(begin)
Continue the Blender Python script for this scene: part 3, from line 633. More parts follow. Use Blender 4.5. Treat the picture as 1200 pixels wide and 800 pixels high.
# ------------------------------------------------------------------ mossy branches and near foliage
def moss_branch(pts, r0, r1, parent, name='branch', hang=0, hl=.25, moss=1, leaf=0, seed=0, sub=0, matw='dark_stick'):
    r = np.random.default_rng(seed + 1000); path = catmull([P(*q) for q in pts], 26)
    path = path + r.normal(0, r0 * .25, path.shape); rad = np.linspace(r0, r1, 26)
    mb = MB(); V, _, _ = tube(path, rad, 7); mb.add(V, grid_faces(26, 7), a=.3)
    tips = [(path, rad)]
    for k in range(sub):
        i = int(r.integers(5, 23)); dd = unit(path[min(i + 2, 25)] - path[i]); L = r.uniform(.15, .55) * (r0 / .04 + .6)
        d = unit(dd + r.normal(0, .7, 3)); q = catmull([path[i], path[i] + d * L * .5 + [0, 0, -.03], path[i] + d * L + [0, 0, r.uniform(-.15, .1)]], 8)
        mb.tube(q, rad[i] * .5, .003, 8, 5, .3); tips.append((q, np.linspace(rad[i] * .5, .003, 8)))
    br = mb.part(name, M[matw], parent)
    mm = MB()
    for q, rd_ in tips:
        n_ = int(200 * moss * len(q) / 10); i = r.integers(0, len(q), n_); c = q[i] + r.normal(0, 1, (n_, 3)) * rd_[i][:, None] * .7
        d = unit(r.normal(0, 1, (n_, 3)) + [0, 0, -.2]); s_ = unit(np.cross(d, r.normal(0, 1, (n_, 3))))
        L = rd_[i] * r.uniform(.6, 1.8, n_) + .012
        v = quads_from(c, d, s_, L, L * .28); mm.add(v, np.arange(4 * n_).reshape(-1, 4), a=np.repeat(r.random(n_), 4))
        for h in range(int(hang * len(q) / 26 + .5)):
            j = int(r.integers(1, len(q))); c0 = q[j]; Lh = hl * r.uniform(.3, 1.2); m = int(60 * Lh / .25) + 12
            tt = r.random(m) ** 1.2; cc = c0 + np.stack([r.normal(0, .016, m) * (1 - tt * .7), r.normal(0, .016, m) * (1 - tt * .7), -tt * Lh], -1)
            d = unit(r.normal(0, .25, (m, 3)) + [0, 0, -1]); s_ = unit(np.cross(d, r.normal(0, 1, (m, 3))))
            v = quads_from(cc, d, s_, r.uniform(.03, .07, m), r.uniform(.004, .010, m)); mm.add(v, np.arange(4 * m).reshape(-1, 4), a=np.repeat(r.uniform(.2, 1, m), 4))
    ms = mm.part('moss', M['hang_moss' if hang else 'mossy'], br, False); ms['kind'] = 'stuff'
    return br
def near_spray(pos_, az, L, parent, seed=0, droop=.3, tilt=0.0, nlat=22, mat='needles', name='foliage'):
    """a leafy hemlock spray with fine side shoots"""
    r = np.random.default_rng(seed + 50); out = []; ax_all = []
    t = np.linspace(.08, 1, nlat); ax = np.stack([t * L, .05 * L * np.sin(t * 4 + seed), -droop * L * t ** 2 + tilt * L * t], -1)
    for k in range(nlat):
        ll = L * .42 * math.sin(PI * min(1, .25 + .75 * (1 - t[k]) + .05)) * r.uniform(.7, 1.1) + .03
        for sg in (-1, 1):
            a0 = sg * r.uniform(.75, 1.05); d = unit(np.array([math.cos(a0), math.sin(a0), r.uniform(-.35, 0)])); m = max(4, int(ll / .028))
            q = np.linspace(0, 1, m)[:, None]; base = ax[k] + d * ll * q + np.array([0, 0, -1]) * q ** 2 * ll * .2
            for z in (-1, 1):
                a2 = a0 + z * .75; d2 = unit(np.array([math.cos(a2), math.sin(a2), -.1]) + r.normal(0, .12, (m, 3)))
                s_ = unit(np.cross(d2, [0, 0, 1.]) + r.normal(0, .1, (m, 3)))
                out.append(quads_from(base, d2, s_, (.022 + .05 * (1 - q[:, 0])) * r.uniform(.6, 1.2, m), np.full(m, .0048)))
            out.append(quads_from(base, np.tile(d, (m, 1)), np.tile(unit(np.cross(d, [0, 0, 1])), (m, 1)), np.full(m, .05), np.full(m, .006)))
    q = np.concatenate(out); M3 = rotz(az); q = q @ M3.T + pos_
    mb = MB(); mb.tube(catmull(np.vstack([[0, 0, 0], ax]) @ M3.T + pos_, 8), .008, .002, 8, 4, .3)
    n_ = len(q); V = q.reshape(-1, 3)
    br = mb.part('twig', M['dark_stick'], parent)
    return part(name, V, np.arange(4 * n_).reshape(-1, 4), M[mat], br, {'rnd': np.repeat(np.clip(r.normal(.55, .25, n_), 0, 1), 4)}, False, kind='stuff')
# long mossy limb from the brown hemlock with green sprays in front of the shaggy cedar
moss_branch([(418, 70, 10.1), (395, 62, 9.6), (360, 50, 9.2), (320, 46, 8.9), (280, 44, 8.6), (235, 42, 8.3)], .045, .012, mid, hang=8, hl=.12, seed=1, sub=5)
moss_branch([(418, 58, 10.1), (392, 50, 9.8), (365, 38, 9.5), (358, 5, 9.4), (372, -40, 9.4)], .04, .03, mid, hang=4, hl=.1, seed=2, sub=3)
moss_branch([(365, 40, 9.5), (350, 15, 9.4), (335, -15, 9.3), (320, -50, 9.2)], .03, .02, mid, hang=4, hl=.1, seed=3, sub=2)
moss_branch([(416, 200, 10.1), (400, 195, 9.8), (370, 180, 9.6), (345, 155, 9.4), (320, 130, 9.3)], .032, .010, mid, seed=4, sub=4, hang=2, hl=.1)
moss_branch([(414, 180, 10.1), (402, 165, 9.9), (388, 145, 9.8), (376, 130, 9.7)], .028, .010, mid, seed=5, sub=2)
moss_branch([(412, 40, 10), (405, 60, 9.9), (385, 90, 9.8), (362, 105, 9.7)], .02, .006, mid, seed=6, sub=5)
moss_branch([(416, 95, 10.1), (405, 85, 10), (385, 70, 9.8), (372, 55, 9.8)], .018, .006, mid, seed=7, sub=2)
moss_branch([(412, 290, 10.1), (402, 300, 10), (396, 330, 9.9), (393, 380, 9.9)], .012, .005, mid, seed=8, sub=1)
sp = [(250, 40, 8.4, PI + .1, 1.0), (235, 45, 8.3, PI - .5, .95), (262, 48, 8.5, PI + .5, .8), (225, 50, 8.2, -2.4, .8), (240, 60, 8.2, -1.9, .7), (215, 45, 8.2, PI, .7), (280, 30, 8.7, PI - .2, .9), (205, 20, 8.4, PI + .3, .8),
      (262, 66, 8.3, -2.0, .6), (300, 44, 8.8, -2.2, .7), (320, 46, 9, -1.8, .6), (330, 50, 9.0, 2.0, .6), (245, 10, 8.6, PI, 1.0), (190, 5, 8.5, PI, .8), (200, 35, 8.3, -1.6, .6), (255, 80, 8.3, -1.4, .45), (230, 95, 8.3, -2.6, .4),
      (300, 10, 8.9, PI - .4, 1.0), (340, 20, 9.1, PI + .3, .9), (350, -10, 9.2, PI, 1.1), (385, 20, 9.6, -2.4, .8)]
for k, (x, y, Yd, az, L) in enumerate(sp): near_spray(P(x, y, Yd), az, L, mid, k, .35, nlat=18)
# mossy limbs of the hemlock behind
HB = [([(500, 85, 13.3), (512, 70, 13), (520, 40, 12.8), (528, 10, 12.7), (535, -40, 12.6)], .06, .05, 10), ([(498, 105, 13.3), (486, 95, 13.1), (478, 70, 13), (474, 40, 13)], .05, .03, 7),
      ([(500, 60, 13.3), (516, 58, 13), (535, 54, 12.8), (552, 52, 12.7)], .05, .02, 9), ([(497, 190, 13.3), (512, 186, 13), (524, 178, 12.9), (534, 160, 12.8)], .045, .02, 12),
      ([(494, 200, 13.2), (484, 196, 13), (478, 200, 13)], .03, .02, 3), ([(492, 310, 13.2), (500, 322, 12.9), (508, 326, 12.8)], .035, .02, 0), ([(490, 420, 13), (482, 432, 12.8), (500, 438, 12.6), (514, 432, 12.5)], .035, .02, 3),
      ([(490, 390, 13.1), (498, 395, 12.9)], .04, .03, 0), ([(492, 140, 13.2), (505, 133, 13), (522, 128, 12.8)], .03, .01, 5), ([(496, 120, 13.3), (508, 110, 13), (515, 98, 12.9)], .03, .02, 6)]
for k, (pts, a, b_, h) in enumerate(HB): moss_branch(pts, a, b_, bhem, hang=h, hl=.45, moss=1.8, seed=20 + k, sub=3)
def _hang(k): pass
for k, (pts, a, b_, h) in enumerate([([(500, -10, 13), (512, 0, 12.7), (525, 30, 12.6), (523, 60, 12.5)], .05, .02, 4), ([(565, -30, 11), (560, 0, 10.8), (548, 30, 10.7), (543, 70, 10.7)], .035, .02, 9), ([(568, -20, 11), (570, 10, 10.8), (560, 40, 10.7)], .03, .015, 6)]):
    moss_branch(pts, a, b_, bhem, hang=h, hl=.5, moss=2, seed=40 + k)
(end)
# WHAT IS NEEDED
Find the lines above holding the word "part" and show them.

# FINISHED ANSWER
Continue the Blender Python script for this scene: part 3, from line 633. More parts follow. Use Blender 4.5. Treat the picture as 1200 pixels wide and 800 pixels high.
    br = mb.part(name, M[matw], parent)
    ms = mm.part('moss', M['hang_moss' if hang else 'mossy'], br, False); ms['kind'] = 'stuff'
    br = mb.part('twig', M['dark_stick'], parent)
    return part(name, V, np.arange(4 * n_).reshape(-1, 4), M[mat], br, {'rnd': np.repeat(np.clip(r.normal(.55, .25, n_), 0, 1), 4)}, False, kind='stuff')